Rows from a 3D scene dataset:
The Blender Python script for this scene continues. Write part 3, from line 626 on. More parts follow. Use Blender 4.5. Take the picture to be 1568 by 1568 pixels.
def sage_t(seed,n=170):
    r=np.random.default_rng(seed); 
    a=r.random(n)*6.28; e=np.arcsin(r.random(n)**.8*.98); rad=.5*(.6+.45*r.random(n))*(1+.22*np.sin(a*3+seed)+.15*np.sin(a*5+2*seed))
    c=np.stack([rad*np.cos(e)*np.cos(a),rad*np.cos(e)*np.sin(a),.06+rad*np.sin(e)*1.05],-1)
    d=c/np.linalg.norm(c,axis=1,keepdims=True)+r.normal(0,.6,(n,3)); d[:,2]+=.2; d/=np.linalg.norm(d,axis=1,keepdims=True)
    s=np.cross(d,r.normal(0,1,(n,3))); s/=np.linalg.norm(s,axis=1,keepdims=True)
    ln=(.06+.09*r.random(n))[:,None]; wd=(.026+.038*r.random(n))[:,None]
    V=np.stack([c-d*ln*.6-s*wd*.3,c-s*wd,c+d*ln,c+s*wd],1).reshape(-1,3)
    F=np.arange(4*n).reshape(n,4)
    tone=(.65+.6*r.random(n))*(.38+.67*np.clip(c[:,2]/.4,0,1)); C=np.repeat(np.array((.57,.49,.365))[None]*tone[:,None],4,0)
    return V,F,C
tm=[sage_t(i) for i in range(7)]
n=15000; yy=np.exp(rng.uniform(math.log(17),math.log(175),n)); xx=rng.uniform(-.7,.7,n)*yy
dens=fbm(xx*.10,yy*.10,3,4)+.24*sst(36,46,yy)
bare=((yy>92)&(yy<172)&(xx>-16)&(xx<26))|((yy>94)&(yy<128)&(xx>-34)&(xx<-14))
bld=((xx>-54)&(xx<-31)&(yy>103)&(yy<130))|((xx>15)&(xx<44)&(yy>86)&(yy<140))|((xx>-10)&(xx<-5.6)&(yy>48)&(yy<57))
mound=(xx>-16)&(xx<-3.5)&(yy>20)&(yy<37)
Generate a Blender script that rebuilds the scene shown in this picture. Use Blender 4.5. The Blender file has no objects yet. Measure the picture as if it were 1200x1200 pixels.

_Task prompt_
Pick out each line above that includes "None" and show it.

_Result of the task_
    ln=(.06+.09*r.random(n))[:,None]; wd=(.026+.038*r.random(n))[:,None]
    tone=(.65+.6*r.random(n))*(.38+.67*np.clip(c[:,2]/.4,0,1)); C=np.repeat(np.array((.57,.49,.365))[None]*tone[:,None],4,0)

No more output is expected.